Mohr Siebeck 2014, pp. 101-132. (pdf.)
Fragment
„A great deal of recent
scholarship on Gnosticism has been concerned with dismantling this modern
typological coinage1 – a misleading label, so we are told, that reifies a wide
array of diverging theological positions, ethical orientations, and ritual
practices. The present study, as indicated by its title, does not follow such a
radical deconstructionist program. While acknowledging numerous doctrinal
divergences in the available primary sources, it still argues that multiple
Gnostic traditions share a distinctive world-hypothesis and a unified set of
presuppositions concerning the sources and nature of evil. Evidence for this
claim comes not only from original Gnostic works, mostly preserved in Coptic
translation, but also from a number of ancient anti-Gnostic treatises penned by
Christian heresiologists and philosophically-minded pagan intellectuals.
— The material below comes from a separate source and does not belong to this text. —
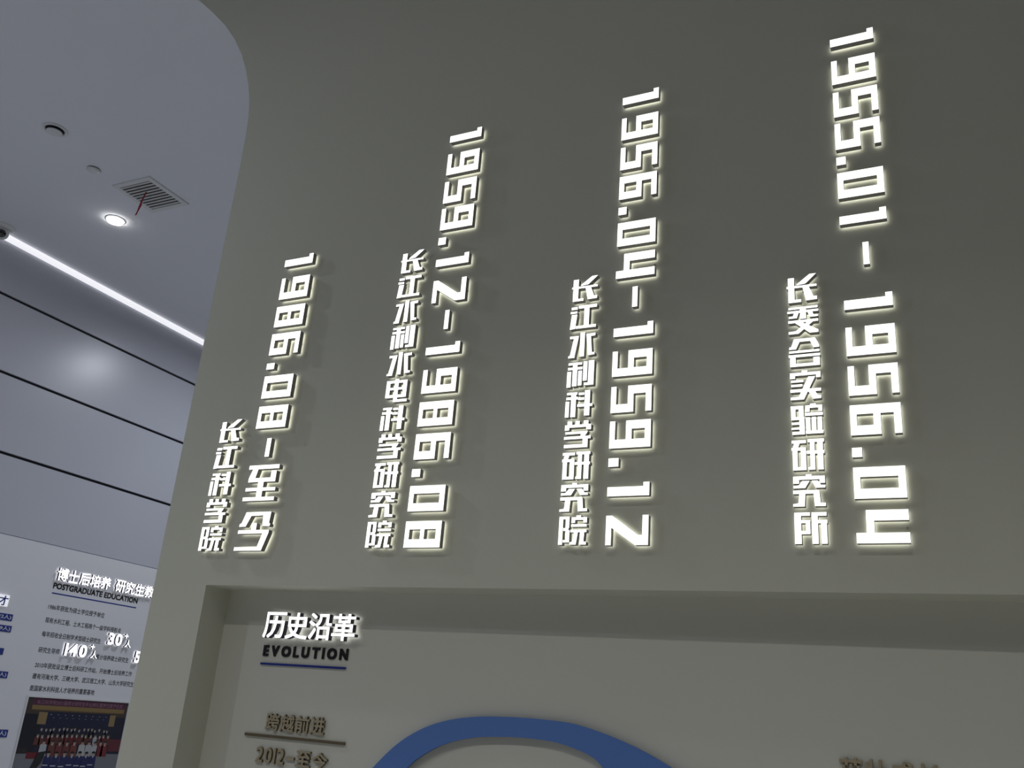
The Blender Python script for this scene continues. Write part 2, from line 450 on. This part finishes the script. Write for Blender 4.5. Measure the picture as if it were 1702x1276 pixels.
for col, ch, x0, x1, z0, z1 in DATES:
    i = count.get(col, 0); count[col] = i+1
    cx_, cz_ = (x0+x1)/2, (z0+z1)/2
    hw, hh = (x1-x0)/2, (z1-z0)/2
    fl = stroke_flat(DIG[ch], -hw, hw, -hh, hh)
    kind = {'.': 'illuminated_dot', '-': 'illuminated_dash'}.get(ch, 'illuminated_digit' if ch.isdigit() else 'illuminated_character')
    what = {'.': 'glowing white square dot', '-': 'glowing white dash'}.get(ch, 'glowing white sideways digit %s' % ch if ch.isdigit() else 'large glowing white character %s' % ch)
    if ch in '.-': pin = [(0, 0)]
    elif ch == '1': pin = [(-hw*.6, -hh*.3), (hw*.6, -hh*.3)]
    elif ch.isdigit(): pin = [(-hw*.5, -hh*.8), (hw*.9, 0)]
    else: pin = [(0, 0)]
    if ch == '2': pin = [(-hw*.93, hh*.5), (hw*.93, 0)]
    channel_letter(kind, fl, FRONT, (cx_, WALL_Y, cz_), GAP, DEP, (M_FACE, M_SIDE, M_BACK),
                   '%s, %s in the %s' % (what, 'topmost' if i == 0 else ORD[i]+' from top', WHERE[col]), 'sign digit' if ch.isdigit() else 'sign character', DATE_GROUP, pin)

NAMES = [
 ('长江科学院', -3.556, -3.412, 2.303, 3.010, 'leftmost name column'),
 ('长江水利水电科学研究院', -2.523, -2.385, 2.311, 3.871, 'name column left of 1959.12-1986.08'),
 ('长江水利科学研究院', -1.540, -1.410, 2.315, 3.575, 'name column left of 1956.04-1959.12'),
 ('长委会实验研究所', -0.564, -0.441, 2.309, 3.440, 'rightmost name column'),
]
for s, x0, x1, z0, z1, where in NAMES:
    n = len(s)
    h = (z1-z0)/(n+(n-1)*0.16)
    for i, ch in enumerate(s):
        t = z1 - i*h*1.16
        hw, hh = (x1-x0)/2, h/2
        fl = stroke_flat(HAN[ch], -hw, hw, -hh, hh)
        a = HAN[ch][1]
        channel_letter('illuminated_character', fl, FRONT, ((x0+x1)/2, WALL_Y, t-hh), GAP, DEP, (M_FACE, M_SIDE, M_BACK),
                       'small glowing character %s, %s in the %s' % (ch, 'topmost' if i == 0 else ORD[i]+' from top', where), 'sign character',
                       'glowing characters of the name columns', [((x0-x1)/2*.9+ (x1-x0)*0.0, 0)] if ch in '院所研' else [(hw*0.0, hh*-.02)])

# ---------------------------------------------------------------- inside the recess
NTH = ['first', 'second', 'third', 'fourth', 'fifth', 'sixth', 'seventh', 'eighth', 'ninth']
def row(s, x0, x1, z0, z1, fn, fill=0.9, bold=0.03, widths=None):
    """one object per character, spread evenly from x0 to x1"""
    n = len(s); step = (x1-x0)/n
    for i, ch in enumerate(s):
        if ch == ' ': continue
        a = x0+i*step; b = a+step*fill
        fl_t = text_flat(ch, bold)
        bx = fl_t[2]
        asp = (bx[1]-bx[0])
        fn(ch, i, a, b, z0, z1, fl_t)

def head_letter(ch, i, a, b, z0, z1, ft):
    hw, hh = (b-a)/2, (z1-z0)/2
    channel_letter('illuminated_character', fit(ft, -hw, hw, -hh, hh), FRONT, ((a+b)/2, BACK_Y, (z0+z1)/2), 0.016, 0.030, (M_FACE2, M_DARK, M_BACK2),
                   'glowing white character %s, %s from left in the heading above EVOLUTION' % (ch, NTH[i]), 'sign character', 'glowing heading in the recess', [(0, 0)])
row('历史沿革', -3.190, -2.632, 1.6+0.298, 1.6+0.424, head_letter, 0.97, 0.035)

def spaced(s, x0, x1, bold, prop=0.12):
    """positions for letters with their natural widths"""
    ws = []
    for ch in s:
        bx = text_flat(ch, bold)[2]; ws.append(bx[1]-bx[0])
    gap_ = prop
    tot = sum(ws)+gap_*(len(s)-1)
    k = (x1-x0)/tot; out = []; x = x0
    for ch, w_ in zip(s, ws):
        out.append((ch, x, x+w_*k)); x += (w_+gap_)*k
    return out
for i, (ch, a, b) in enumerate(spaced('EVOLUTION', -3.203, -2.688, 0.11, 0.24)):
    hw, hh = (b-a)/2, 0.0265
    dup_ = {0: 'first', 1: 'second', 2: 'first', 8: 'last'}
    word = 'black cut letter %s of EVOLUTION' % ch
    if ch == 'O': word = 'black cut letter O before L in EVOLUTION' if i == 2 else 'black cut letter O before N in EVOLUTION'
    raised_letter('cut_letter', fit(text_flat(ch, 0.11), -hw, hw, -hh, hh), FRONT, ((a+b)/2, BACK_Y, 1.6+0.239), 0.006, M_BLACK, M_BLACK, word, 'letter', 'EVOLUTION letters')
tag(box('heading_rule', (-3.207, BACK_Y-0.008, 1.6+0.171), (-2.692, BACK_Y, 1.6+0.181), M_BLUE), 'dark blue rule under the black EVOLUTION lettering', 'rule')

def gold(ch, a, b, z0, z1, label, group):
    hw, hh = (b-a)/2, (z1-z0)/2
    raised_letter('cut_character', fit(text_flat(ch, 0.05), -hw, hw, -hh, hh), FRONT, ((a+b)/2, BACK_Y, (z0+z1)/2), 0.012, M_GOLD, M_GOLDS, label, 'letter', group)
st = 0.355/4
for i, ch in enumerate('跨越前进'):
    gold(ch, -3.113+i*st, -3.113+i*st+st*0.93, 1.6-0.130, 1.6-0.052, 'bronze character %s, %s from left above the thin bronze rule' % (ch, NTH[i]), 'bronze characters above the rule')
tag(box('bronze_rule', (-3.232, BACK_Y-0.010, 1.6-0.163), (-2.640, BACK_Y, 1.6-0.150), M_GOLDS), 'thin bronze rule between the bronze characters and the 2012 date', 'rule')
for i, (ch, a, b) in enumerate(spaced('2012–至今', -3.142, -2.722, 0.05, 0.10)):
    z0, z1 = 1.6-0.276, 1.6-0.206
    if ch == '–': z0, z1 = 1.6-0.252, 1.6-0.239
    word = {0: 'bronze digit 2 starting the year 2012', 1: 'round bronze digit 0, second digit of the year 2012', 2: 'narrow bronze digit 1, third digit of the year 2012', 3: 'bronze digit 2 ending the year 2012',
            4: 'bronze dash after the year 2012'}.get(i, 'bronze character %s, %s after the 2012 dash' % (ch, NTH[i-5]))
    gold(ch, a, b, z0, z1, word, 'bronze date under the rule')
st = 0.345/4
for i, ch in enumerate('茁壮成长'):
    gold(ch, -0.462+i*st, -0.462+i*st+st*0.93, 1.6-0.115, 1.6-0.033, 'bronze character %s, %s from left in the row cut off at lower right' % (ch, NTH[i]), 'bronze characters at lower right')

# blue ribbon standing off the recess wall
def spline(P, n=10):
    out = []
    Q = [P[0]]+P+[P[-1]]
    for i in range(1, len(Q)-2):
        p0, p1, p2, p3 = Q[i-1:i+3]
        for k in range(n):
            t = k/n
            out.append(tuple(0.5*((2*p1[j])+(-p0[j]+p2[j])*t+(2*p0[j]-5*p1[j]+4*p2[j]-p3[j])*t*t+(-p0[j]+3*p1[j]-3*p2[j]+p3[j])*t**3) for j in range(2)))
    out.append(P[-1]); return out
outer = spline([(-2.86,-1.1),(-2.80,-0.75),(-2.62,-0.40),(-2.484,-0.247),(-2.365,-0.135),(-2.245,-0.063),(-2.126,-0.021),(-1.99,0.004),(-1.846,0.014),(-1.67,0.016),(-1.496,0.004),(-1.284,-0.050),(-1.096,-0.127),(-0.90,-0.24),(-0.60,-0.48),(-0.3,-0.8)])
inner = spline([(-2.68,-1.1),(-2.62,-0.75),(-2.44,-0.40),(-2.301,-0.228),(-2.21,-0.160),(-2.115,-0.114),(-1.99,-0.082),(-1.853,-0.068),(-1.72,-0.064),(-1.60,-0.070),(-1.51,-0.088),(-1.437,-0.111),(-1.388,-0.145),(-1.30,-0.25),(-1.16,-0.48),(-1.0,-0.8)])
sx = 0.99
bm = bmesh.new()
yf, yb = BACK_Y-0.030, BACK_Y-0.012
rows_ = []
for (ax, az), (bx, bz) in zip(outer, inner):
    rows_.append([bm.verts.new(p) for p in ((ax*sx, yf, 1.6+az*sx), (bx*sx, yf, 1.6+bz*sx), (bx*sx, yb, 1.6+bz*sx), (ax*sx, yb, 1.6+az*sx))])
for r0, r1 in zip(rows_, rows_[1:]):
    for j in range(4): bm.faces.new((r0[j], r0[(j+1)%4], r1[(j+1)%4], r1[j]))
bm.faces.new(rows_[0]); bm.faces.new(rows_[-1][::-1])
rib = from_bm('arched_ribbon', bm, M_ARC)
tag(rib, 'broad blue arched ribbon panel standing off the recess wall', 'wall decoration')
for px, pz in ((-2.20, -0.10), (-1.75, -0.03), (-1.30, -0.11)):
    box('spacer', (px-.01, yb-0.001, 1.6+pz-.01), (px+.01, BACK_Y, 1.6+pz+.01), M_ARC, rib)

# ---------------------------------------------------------------- ceiling fittings
def ceil_root(name, x, y, label, cat):
    return empty(name, Matrix.Translation((x, y, CEIL)), label, cat)
r = ceil_root('air_nozzle', -7.414, 4.665, 'round white ceiling nozzle with a dark crescent gap, nearest the top left', 'ceiling vent')
lathe('rim', [(0.118, 0.0), (0.118, -0.006), (0.105, -0.014), (0.088, -0.010), (0.084, 0.0)], M_FRAME, r)
lathe('throat', [(0.084, -0.001), (0.0, -0.001)], M_VOID, r)
lathe('disc', [(0.0, -0.040), (0.060, -0.038), (0.073, -0.032), (0.073, -0.028), (0.0, -0.022)], M_FRAME, r)
lathe('stem', [(0.012, -0.025), (0.012, 0.0)], M_VOID, r, 8)
r = ceil_root('access_cover', -7.612, 5.297, 'small round flush cover between the round nozzle and the square grille', 'ceiling cover')
lathe('shadow_ring', [(0.058, 0.0), (0.058, -0.012), (0.0, -0.012)], M_VOID, r)
lathe('cover_disc', [(0.066, -0.011), (0.066, -0.017), (0.0, -0.019)], M_FRAME, r)
r = ceil_root('downlight', -8.232, 6.144, 'round glowing downlight in the ceiling beside the square grille', 'ceiling light')
lathe('trim_ring', [(0.108, 0.0), (0.108, -0.006), (0.084, -0.010), (0.084, -0.004)], M_FRAME, r)
lathe('diffuser', [(0.088, -0.008), (0.086, -0.026), (0.06, -0.034), (0.0, -0.036)], M_LAMP, r)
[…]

The
first part of this study deals with various authors engaged in anti-Gnostic polemics
and with their surprisingly uniform account of the “errors” of Gnostic
theodicy. In the second part, this account will be tested against the selection
of passages excerpted from genuine Gnostic texts. Comparison of these two
bodies of evidence reveals a coherent doctrine of evil as derivative from a
spiritual source and permeating all domains of a multiple-layered reality.
Underlying this doctrine is the systematic application of a principle of
transitivity and homologation, which postulates “the same structure in the
universe and in each living creature” (Plot. Enn. II.9.7.25–27)” (pp. 101-102).